Good news for Democrats — they don’t hate their incumbents very much

The Democrats and those who wish them well have been high-fiving over last night’s election returns. This piece by John Harris of Politico is typical. He writes: “President Barack Obama and the Democratic Party, who have been starved for good news through much of 2010, finally received a generous helping Tuesday night.”
Harris supports this claim with two points – first that outcomes on the Republican side have produced candidates who are vulnerable and second that outcomes on the Democratic side undercut the view that incumbents face an angry electorate, determined to punish insiders and professional politician and eager to embrace ideological insurgents.
Harris might be correct on the first point.
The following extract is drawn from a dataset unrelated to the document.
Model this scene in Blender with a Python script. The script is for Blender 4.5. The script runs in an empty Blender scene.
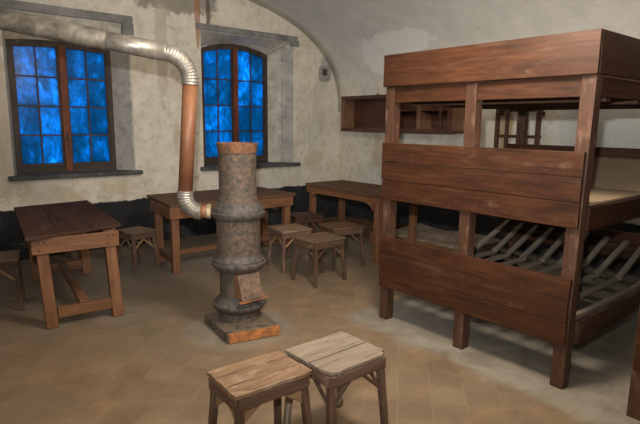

Frankly, I don’t know whether in Coloardo, which Harris focuses on, Ken Buck is more vulnerable than Jane Norton, the Republican he narrowly defeated. A Rasmussen poll from the end of last month suggested that if Norton was a stronger candidate than Buck, she was only marginally so.
Harris’ second point – that results from last night provide comfort to those who fear an anti-incumbent wave – has no merit that I can detect. First, the fact that Democrats aren’t defeating their incumbents in the primary tells us virtually nothing about whether incumbents are in trouble. Republicans weren’t defeating their incumbents in 2006 primaries either. Even Conrad Burns easily won his primary in Montana. Drawing comfort from the success of incumbents in their own primary reminds me of Pauline Kael’s confidence that Richard Nixon would not be re-elected, since everyone she knew was for George McGovern.
The key question is whether independents feel the anti-incumbent urge. This year’s polling consistently suggests that they do. So, I would argue, does the fact that where possible independents seem to be voting for Republican candidates in primary elections. Finally, in Colorado itself, 35 percent of voters view Sen. Bennet very unfavorably. And last night, both Republican candidates outpolled Bennet. Norton, the GOP loser, Norton, received 197,143 votes to Bennet’s 183,521.
Second, the fact that Bennet was able to hold off a Democratic insurgent, and that Blanche Lincoln did so earlier (a fact Harris also cites), doesn’t even show that Democrats are enamored with incumbents. Even with the support of President Obama and former president Clinton, Lincoln received only around 52 percent of the vote. Bennet, who significantly outspent his opponent, managed 54 percent. These numbers don’t impress me.
2010 might, against the odds, turn out to be an okay year for Democratic incumbents. But the election results from last night don’t remotely refute the common wisdom that, as a general matter, this will be an anti-incumbent year.